At the same however, MEPs were very intolerant of any Commissioners holding as they saw it the ‘wrong’ political views meaning nominees had to tread a tightrope and try to appease a range of competing interests, e.g. promoting trade while protecting social standards, maintaining budgetary discipline while allowing for ‘flexibility’, or cutting energy costs while pursing green policies. This led to accusations of a lack of coherence on the part of some Commissioners. This confusion over the Commission’s role was largely of the EP’s own making and did set an almost impossible task for the candidates.
 

  1. Trying to force Commissioners to commit to policies ex-ante. This is simply a bad way to make policy. Sure, the candidates should outline key priorities and ideas, however, asking them whether they will or won’t pursue numerous policy proposals or will rule out certain actions over their entire five-year term was overstepping the mark. Ultimately, the proposals the Commission will take forward are the result of a combined decision with the EP and Member States and will be subject to economic and political circumstance.
  2. The EP has a legislative role in trialogue negotiations, not in these hearings. Following on from the above point, the EP did not have a right to try to restrict the policy options of the Commission ex-ante. The EP has a role in the trialogue negotiations around legislation and can influence and change Commission proposals there. It should not double up this role by trying to tie the hands of new Commissioners by forcing them to take a policy stance before they have even had a chance to get an overview of their brief.
  3. Hearings were caught up in political games.
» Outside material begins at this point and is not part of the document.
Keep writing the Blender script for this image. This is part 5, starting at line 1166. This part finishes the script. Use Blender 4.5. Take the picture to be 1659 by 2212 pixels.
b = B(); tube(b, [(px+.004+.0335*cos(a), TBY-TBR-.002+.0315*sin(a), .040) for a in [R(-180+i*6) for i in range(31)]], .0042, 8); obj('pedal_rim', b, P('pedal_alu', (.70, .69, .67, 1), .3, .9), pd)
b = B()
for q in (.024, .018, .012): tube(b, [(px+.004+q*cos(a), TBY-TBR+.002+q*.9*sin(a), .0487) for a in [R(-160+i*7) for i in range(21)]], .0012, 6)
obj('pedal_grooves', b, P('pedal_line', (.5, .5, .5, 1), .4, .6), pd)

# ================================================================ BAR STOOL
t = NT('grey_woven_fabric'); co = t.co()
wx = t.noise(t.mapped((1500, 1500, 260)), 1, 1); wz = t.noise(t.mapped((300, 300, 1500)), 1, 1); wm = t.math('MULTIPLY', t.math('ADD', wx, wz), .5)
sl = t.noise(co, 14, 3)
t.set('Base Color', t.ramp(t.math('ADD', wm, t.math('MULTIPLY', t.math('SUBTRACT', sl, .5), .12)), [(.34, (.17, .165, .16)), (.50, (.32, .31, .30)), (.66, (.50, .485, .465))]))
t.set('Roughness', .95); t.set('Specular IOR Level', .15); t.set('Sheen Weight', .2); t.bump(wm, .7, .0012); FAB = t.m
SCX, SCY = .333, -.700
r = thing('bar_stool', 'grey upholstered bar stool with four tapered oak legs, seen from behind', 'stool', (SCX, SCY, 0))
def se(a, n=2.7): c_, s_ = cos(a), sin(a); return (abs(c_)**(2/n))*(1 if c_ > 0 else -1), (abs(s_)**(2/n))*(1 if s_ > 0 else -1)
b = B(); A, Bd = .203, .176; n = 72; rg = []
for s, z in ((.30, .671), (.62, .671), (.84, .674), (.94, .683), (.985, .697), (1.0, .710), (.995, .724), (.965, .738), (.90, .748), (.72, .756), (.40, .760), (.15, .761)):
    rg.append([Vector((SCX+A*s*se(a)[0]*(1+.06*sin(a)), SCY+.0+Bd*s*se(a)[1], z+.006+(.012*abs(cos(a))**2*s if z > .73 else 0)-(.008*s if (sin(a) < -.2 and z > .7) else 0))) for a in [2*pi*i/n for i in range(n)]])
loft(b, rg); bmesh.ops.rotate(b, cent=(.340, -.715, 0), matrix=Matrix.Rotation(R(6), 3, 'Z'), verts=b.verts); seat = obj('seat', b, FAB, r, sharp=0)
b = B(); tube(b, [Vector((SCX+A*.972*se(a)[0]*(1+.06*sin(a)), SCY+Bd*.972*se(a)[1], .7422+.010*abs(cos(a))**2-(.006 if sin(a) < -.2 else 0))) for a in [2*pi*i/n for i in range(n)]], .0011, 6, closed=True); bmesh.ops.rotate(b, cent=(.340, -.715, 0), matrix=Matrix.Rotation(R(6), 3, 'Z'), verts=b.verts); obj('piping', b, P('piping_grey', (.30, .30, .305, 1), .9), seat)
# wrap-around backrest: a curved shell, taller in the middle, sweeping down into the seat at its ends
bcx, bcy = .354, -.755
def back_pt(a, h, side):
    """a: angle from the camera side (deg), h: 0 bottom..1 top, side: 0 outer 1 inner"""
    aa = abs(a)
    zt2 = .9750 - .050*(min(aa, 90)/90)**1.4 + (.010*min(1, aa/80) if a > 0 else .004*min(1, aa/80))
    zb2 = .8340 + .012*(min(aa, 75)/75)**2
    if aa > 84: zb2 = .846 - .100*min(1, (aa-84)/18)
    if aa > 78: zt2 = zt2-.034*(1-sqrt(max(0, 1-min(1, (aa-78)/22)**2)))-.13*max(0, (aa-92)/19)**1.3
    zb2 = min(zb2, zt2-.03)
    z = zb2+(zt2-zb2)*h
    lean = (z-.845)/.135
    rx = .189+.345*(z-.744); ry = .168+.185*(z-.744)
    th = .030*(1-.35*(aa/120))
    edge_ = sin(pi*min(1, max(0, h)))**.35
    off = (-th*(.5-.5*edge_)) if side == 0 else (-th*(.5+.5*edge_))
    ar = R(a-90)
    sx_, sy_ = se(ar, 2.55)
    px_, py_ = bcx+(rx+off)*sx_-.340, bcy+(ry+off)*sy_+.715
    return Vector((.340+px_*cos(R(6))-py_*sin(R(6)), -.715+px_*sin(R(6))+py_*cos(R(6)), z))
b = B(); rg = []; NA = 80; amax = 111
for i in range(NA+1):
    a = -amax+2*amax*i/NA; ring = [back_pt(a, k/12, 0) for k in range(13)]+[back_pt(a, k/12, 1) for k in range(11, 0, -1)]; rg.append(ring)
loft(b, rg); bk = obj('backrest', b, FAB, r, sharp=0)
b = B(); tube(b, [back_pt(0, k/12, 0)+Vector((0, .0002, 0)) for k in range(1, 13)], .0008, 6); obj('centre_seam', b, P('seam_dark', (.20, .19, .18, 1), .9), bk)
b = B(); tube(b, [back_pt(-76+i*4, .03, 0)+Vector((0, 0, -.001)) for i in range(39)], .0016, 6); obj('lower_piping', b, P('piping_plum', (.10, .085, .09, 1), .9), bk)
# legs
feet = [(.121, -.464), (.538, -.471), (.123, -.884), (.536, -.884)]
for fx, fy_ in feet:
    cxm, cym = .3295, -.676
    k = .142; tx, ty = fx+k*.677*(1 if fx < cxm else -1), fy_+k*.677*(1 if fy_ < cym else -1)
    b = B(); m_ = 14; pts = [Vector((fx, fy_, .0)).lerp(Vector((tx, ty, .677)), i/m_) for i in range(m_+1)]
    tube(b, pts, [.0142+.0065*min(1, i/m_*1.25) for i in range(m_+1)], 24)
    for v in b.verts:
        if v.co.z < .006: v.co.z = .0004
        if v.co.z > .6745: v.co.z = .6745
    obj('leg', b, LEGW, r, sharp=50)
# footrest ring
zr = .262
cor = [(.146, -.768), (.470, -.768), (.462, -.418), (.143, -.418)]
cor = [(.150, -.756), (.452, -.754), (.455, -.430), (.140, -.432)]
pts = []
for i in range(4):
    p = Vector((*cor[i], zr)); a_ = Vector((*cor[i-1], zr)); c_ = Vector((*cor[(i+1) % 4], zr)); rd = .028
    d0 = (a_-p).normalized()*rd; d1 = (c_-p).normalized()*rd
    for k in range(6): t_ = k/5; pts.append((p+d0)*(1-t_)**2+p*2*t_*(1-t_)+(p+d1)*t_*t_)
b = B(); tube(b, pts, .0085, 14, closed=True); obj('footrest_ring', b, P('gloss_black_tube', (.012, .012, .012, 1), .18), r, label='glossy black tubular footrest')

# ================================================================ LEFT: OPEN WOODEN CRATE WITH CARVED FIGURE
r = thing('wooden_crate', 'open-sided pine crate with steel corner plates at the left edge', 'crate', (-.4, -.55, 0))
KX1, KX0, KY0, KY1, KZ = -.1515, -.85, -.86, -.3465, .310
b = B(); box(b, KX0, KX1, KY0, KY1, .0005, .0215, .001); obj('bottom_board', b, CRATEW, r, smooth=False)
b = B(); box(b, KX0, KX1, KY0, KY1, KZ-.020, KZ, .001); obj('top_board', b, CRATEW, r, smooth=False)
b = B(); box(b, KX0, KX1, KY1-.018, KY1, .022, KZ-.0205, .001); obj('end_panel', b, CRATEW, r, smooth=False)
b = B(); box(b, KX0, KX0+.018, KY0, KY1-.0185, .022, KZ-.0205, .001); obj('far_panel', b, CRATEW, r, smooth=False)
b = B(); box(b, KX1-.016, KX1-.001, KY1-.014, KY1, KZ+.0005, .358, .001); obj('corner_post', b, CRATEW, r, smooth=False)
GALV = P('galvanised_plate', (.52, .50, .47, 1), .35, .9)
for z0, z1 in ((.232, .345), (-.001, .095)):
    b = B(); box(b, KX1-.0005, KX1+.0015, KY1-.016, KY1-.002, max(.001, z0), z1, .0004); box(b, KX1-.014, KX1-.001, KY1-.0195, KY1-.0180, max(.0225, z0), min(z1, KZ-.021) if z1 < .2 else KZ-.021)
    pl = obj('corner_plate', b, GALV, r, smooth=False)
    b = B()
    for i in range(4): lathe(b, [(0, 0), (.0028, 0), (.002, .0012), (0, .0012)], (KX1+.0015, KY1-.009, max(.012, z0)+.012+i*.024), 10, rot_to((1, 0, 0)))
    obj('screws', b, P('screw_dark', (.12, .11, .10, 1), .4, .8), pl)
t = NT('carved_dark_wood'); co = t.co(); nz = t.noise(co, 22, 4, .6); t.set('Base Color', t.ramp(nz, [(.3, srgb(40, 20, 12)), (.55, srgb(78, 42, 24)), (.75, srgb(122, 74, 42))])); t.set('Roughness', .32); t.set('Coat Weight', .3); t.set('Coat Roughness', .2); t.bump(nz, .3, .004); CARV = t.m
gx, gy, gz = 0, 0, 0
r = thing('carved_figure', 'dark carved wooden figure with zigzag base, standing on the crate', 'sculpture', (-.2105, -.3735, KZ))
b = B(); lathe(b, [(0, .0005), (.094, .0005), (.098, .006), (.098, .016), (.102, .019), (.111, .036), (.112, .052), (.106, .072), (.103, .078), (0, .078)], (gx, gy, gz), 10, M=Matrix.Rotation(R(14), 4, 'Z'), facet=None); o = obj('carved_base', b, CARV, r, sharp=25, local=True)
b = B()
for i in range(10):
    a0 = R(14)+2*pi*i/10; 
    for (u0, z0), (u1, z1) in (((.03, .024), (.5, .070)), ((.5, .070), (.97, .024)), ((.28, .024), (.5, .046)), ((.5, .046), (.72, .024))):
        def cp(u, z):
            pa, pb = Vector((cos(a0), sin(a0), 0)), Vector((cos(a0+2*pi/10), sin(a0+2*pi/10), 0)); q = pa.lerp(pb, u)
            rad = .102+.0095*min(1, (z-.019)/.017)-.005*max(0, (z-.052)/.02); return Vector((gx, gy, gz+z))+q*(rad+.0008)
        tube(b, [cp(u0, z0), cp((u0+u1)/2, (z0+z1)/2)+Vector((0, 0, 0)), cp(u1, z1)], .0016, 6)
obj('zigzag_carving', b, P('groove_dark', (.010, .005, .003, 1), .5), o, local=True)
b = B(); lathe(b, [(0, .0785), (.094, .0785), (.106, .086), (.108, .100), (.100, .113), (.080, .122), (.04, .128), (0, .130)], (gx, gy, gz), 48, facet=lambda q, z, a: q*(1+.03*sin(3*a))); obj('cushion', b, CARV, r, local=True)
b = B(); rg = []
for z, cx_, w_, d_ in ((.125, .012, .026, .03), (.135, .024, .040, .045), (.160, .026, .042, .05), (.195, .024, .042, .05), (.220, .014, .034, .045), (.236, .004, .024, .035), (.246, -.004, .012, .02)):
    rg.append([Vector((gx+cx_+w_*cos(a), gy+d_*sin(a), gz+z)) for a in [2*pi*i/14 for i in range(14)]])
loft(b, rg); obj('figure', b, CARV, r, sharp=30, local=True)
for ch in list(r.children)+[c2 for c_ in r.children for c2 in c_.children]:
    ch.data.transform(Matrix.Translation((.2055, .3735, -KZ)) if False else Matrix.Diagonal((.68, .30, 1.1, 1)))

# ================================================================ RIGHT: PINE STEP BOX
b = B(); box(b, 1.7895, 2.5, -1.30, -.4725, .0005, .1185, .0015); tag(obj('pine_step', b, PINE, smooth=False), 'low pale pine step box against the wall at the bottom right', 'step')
The hearings got embroiled in political games, mostly between the centre right EPP and centre left S&D. While political trade-offs and negotiations are expected, these should not have spilled over into the public hearings and hampered the assessment of the competence of Commissioners.
  4. Judging Commissioners on different and conflicting criteria. It is also obvious that there was no clear consensus on what basis to judge Commissioners. Some were opposed on the basis of political allegiances, some on the basis of their nationality and some on their experience/knowledge (or a mix of the above). This picking and choosing of criteria once again undermined the process and made it impossible for the Commissioners to know on what level they were being assessed. This led to attempts to try to please everyone further worsening the scrutiny process.

 The Commission has always been about a balance between political and technical expertise – it both proposes laws and is responsible for upholding them. There are legitimate questions that can be asked about potential conflicts of interest and a basic grasp of the policy issues at hand nut the EP did hugely overstep the mark by seeking to pin down Commissioners to particular political agendas.

The Spitzenkandidaten process was all about establishing greater political control over the Commission’s agenda. The great mistake that EU leaders made over the appointment of Juncker (not talking about Juncker himself, but giving into the EP over the process) clearly had the effect of emboldening MEPs further. The Commission and the nominees  were the piggy in the middle in the increasingly fraught power battle between national governments and the EP. Throw in a large dose of intra-EP politicking and individual egos, and it was a recipe for chaos and one that is likely to further distance the EU institutions from electorates across Europe.